RIO DE JANEIRO - O Zé Dirceu está sendo vítima de uma choradeira geral. Ministros, ex-ministros e interessados nisso ou naquilo reclamam que o chefe da Casa Civil é quem está realmente mandando. Ora, pois, qual é a novidade nisso?
Sempre que um presidente não está preparado para o ofício de governar, que despreza a papelada burocrática e os fuxicos da engrenagem política, o chefe da Casa Civil ocupa o espaço vazio. Despacha o expediente, faz o dever de casa. Foi assim com o marechal Dutra, que teve no professor Pereira Lira o seu fac totum, foi assim com Leitão de Abreu, Juvenal Portela e Golbery, que mandaram e desmandaram no vácuo deixado por presidentes sem apetite, como no caso de Figueiredo, que gostava mais de seus cavalos do que do povo.
Quando o presidente se encarna no poder, como Vargas, JK, Jânio, Collor e FHC, a figura do seu principal subalterno fica em segundo plano. Tanto Vargas como JK tiveram vários chefes da Casa Civil, mas nenhum deles mandava, eram contínuos de luxo. Jânio e Collor duraram pouco, mas, enquanto ocuparam a presidência, não transferiram para ninguém a função de governar, para o bem ou para o mal controlaram a máquina do poder -até que acabaram no brejo.

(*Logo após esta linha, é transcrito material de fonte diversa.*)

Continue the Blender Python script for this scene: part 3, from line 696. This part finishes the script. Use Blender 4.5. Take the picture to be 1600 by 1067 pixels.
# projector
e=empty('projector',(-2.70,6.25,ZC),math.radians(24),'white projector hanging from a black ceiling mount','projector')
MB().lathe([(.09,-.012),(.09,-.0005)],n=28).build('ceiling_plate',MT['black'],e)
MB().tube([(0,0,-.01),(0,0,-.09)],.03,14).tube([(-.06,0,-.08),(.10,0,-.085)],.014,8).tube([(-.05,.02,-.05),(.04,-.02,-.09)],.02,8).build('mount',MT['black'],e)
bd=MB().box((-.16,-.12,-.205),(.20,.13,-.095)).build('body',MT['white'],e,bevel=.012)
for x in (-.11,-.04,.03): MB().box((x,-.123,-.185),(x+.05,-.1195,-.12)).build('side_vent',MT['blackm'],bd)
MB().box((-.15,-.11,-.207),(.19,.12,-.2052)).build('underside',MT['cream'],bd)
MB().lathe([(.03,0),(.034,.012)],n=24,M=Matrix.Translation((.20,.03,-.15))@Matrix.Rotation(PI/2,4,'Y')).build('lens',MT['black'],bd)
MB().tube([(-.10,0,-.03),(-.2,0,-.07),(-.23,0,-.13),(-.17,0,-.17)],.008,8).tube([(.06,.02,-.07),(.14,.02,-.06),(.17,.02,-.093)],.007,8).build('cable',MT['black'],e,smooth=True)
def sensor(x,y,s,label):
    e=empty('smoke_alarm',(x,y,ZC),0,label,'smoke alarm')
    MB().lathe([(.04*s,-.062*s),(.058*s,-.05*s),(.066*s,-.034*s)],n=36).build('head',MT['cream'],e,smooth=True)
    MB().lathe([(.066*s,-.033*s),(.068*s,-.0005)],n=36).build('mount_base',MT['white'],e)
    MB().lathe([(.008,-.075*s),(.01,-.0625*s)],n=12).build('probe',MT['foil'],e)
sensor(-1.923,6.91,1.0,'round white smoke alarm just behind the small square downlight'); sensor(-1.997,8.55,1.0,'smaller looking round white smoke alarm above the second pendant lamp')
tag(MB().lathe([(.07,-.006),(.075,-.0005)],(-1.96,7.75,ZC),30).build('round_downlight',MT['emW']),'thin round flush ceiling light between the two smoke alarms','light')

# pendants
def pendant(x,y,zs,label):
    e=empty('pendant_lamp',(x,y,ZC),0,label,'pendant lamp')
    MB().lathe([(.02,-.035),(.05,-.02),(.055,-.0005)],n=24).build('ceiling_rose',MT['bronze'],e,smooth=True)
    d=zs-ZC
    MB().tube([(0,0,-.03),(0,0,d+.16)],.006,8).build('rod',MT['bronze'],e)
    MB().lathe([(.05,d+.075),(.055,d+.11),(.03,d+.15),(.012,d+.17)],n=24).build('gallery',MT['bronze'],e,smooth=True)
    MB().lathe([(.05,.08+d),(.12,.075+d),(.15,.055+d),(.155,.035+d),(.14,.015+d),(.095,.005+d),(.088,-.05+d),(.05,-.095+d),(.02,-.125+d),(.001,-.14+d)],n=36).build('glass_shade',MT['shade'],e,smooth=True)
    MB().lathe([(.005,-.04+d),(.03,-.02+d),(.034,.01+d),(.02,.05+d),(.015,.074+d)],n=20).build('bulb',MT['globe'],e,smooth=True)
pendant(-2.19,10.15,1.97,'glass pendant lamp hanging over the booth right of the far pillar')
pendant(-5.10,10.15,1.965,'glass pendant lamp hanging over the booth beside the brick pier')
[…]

Lula adora o poder, mas detesta a política, sua frio quando tem de nomear alguém e sua mais frio ainda quando tem de demitir. Ama o poder, mas não se considera poderoso, prefere os penduricalhos do cargo, ver os elefantes da Índia e declarar as obviedades que não cheiram nem fedem.
Dirceu é um animal político. Errando ou acertando, tem um projeto na cabeça, projeto antigo por sinal, pagou um preço por ele. Não tem o carisma de Lula, porém tem mais substância. O atual governo, no que fez de bom ou de mau até agora, tem a sua cara. Falta-lhe ainda a coragem para realizar o que sempre sonhou.